● **Problem**
Look over the lines below. Report each one that includes the string "scene".

● **Supplied information**

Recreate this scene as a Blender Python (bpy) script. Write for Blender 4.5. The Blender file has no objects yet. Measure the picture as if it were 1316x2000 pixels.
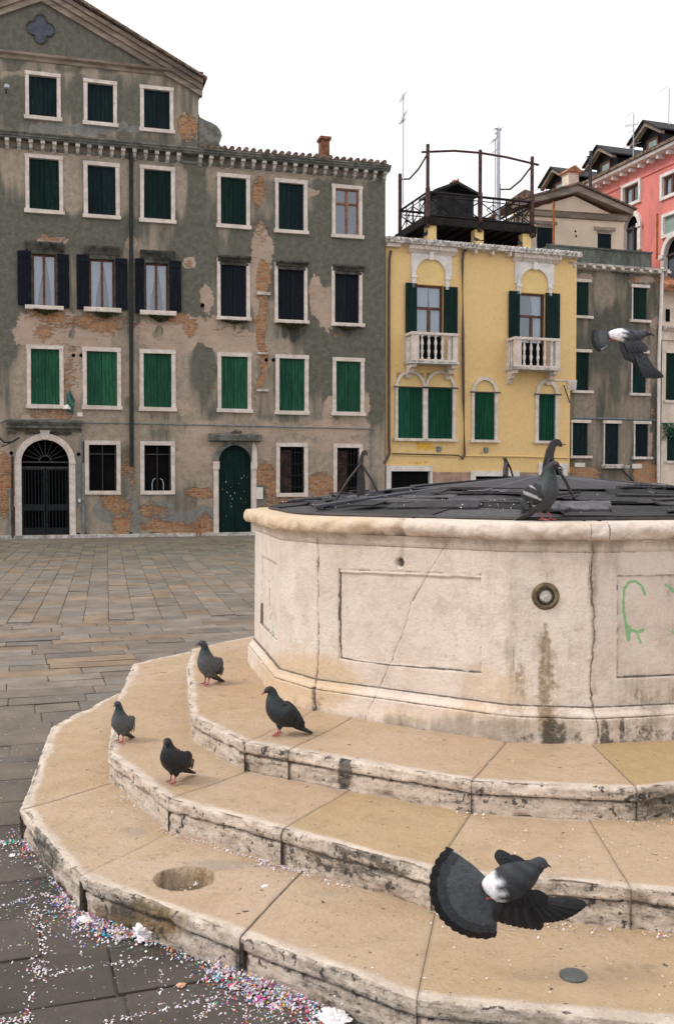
import bpy, bmesh, math, random
import numpy as np
from mathutils import Vector, Matrix
random.seed(7); rng = np.random.default_rng(11)
S = bpy.context.scene
C = S.collection
R = math.radians
# ------------------------------------------------------------------ camera
FPX = 1944.0; EYE = 1.7; PITCH = math.atan(64/FPX)
cam = bpy.data.objects.new('camera', bpy.data.cameras.new('camera')); C.objects.link(cam)
cam.location = (0, 0, EYE); cam.rotation_euler = (R(90)-PITCH, 0, 0)
cam.data.sensor_fit = 'VERTICAL'; cam.data.sensor_height = 36; cam.data.lens = FPX/2000*36
cam.data.clip_start = .05; cam.data.clip_end = 2000
S.camera = cam
# ------------------------------------------------------------------ world, sun, exposure
SUN_EL, SUN_AZ = R(52), R(-70)          # azimuth measured from +Y (away from camera), negative = left
W = bpy.data.worlds.new('World'); S.world = W; W.use_nodes = True
nt = W.node_tree; nt.nodes.clear()
sky = nt.nodes.new('ShaderNodeTexSky'); sky.sky_type = 'NISHITA'; sky.sun_disc = False
sky.sun_elevation = SUN_EL; sky.sun_rotation = SUN_AZ; sky.air_density = 1; sky.dust_density = 4
mx = nt.nodes.new('ShaderNodeMix'); mx.data_type = 'RGBA'; mx.inputs[0].default_value = .93
bg = nt.nodes.new('ShaderNodeBackground'); bg.inputs[1].default_value = .108
out = nt.nodes.new('ShaderNodeOutputWorld')
nt.links.new(sky.outputs[0], mx.inputs[6]); mx.inputs[7].default_value = (9.7, 9.45, 9.55, 1)
nt.links.new(mx.outputs[2], bg.inputs[0]); nt.links.new(bg.outputs[0], out.inputs[0])
sl = bpy.data.lights.new('sun', 'SUN'); sl.energy = 1.5; sl.angle = R(14); sl.color = (1, .955, .89)
so = bpy.data.objects.new('sun', sl); C.objects.link(so)
sd = Vector((math.cos(SUN_EL)*math.sin(SUN_AZ), math.cos(SUN_EL)*math.cos(SUN_AZ), math.sin(SUN_EL)))
sd = Vector((-.72, -.22, .72)).normalized()   # from the left, a little behind the camera
sky.sun_elevation = math.asin(sd.z); sky.sun_rotation = math.atan2(sd.x, sd.y)
so.rotation_euler = sd.to_track_quat('Z', 'Y').to_euler(); so.location = (-10, -6, 20)
S.view_settings.view_transform = 'Standard'; S.view_settings.look = 'None'
S.view_settings.gamma = 1; S.view_settings.exposure = 0.22
# ------------------------------------------------------------------ pixel helpers (photo is 1316 x 2000)
cp, sp = math.cos(PITCH), math.sin(PITCH)
def ray(px, py):
    a, b = (px-658)/FPX, (1000-py)/FPX
    return np.array([a, cp+b*sp, b*cp-sp])
def on_z(px, py, h):
    d = ray(px, py); t = (h-EYE)/d[2]
    return np.array([d[0]*t, d[1]*t, h])
def at_y(px, py, y):
    d = ray(px, py); t = y/d[1]
    return np.array([d[0]*t, y, EYE+d[2]*t])
def proj(P):
    P = np.asarray(P, float); x, y, z = P[..., 0], P[..., 1], P[..., 2]-EYE
    d = np.maximum(y*cp-z*sp, .05); v = z*cp+y*sp
    return 658+FPX*x/d, 1000-FPX*v/d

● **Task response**
Recreate this scene as a Blender Python (bpy) script. Write for Blender 4.5. The Blender file has no objects yet. Measure the picture as if it were 1316x2000 pixels.
S = bpy.context.scene